### EXERCISE GOAL:
Repeat only the lines running from the beginning of the material through the line that contains "bg.inputs[1].default_value = 0.40".

BEGIN STORED DATA

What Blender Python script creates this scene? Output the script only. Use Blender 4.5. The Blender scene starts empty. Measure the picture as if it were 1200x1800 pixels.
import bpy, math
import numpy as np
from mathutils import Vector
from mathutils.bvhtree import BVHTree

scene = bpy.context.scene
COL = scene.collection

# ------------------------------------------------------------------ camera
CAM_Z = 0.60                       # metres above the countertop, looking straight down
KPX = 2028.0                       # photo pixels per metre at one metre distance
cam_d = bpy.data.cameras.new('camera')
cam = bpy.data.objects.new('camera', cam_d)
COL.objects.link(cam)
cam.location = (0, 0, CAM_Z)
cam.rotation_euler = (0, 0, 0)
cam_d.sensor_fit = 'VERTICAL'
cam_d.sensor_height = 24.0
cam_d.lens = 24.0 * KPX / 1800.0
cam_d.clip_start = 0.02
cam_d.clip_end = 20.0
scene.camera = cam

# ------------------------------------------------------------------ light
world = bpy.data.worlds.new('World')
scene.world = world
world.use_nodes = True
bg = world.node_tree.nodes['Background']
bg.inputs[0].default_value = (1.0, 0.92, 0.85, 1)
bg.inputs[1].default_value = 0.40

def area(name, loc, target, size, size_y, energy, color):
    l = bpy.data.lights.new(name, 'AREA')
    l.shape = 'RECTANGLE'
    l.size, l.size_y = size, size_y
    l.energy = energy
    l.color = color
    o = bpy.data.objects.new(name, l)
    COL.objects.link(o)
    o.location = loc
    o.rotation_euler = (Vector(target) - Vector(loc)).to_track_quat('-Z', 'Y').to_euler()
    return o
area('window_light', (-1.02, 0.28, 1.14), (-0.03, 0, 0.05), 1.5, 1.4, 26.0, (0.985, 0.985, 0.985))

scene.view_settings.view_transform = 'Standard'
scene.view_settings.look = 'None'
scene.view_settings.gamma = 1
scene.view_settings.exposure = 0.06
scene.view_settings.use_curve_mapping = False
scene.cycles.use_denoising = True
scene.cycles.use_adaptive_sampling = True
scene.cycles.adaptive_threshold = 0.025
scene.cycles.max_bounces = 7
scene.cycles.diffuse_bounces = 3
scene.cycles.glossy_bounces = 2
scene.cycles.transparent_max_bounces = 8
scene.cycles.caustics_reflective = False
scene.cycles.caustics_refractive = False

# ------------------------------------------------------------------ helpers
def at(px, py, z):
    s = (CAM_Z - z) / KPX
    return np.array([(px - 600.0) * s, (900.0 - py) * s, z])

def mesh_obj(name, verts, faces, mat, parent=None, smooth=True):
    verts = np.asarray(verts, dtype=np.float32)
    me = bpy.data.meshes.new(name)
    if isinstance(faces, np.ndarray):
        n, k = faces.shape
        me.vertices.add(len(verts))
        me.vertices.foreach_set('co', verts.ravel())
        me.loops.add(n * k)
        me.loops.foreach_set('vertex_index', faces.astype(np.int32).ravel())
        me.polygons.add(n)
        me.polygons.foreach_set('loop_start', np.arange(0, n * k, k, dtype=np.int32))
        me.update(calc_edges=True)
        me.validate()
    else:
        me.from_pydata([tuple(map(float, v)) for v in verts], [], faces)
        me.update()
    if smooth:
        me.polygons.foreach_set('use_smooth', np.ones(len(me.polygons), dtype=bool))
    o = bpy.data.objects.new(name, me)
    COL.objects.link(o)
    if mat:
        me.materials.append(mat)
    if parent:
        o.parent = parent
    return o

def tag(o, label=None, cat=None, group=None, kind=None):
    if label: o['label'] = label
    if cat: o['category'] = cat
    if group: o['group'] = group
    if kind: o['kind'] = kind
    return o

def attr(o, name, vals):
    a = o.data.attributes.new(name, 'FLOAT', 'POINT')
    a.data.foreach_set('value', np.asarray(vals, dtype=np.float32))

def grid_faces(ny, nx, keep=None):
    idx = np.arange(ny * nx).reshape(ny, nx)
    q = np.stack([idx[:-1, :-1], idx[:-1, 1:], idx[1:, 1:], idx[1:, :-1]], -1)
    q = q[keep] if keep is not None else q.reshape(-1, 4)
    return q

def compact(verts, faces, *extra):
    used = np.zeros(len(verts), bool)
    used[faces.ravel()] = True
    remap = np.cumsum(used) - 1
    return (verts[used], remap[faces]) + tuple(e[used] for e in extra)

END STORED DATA

### OUTPUT FOR THIS EXERCISE:
What Blender Python script creates this scene? Output the script only. Use Blender 4.5. The Blender scene starts empty. Measure the picture as if it were 1200x1800 pixels.
import bpy, math
import numpy as np
from mathutils import Vector
from mathutils.bvhtree import BVHTree

scene = bpy.context.scene
COL = scene.collection

# ------------------------------------------------------------------ camera
CAM_Z = 0.60                       # metres above the countertop, looking straight down
KPX = 2028.0                       # photo pixels per metre at one metre distance
cam_d = bpy.data.cameras.new('camera')
cam = bpy.data.objects.new('camera', cam_d)
COL.objects.link(cam)
cam.location = (0, 0, CAM_Z)
cam.rotation_euler = (0, 0, 0)
cam_d.sensor_fit = 'VERTICAL'
cam_d.sensor_height = 24.0
cam_d.lens = 24.0 * KPX / 1800.0
cam_d.clip_start = 0.02
cam_d.clip_end = 20.0
scene.camera = cam

# ------------------------------------------------------------------ light
world = bpy.data.worlds.new('World')
scene.world = world
world.use_nodes = True
bg = world.node_tree.nodes['Background']
bg.inputs[0].default_value = (1.0, 0.92, 0.85, 1)
bg.inputs[1].default_value = 0.40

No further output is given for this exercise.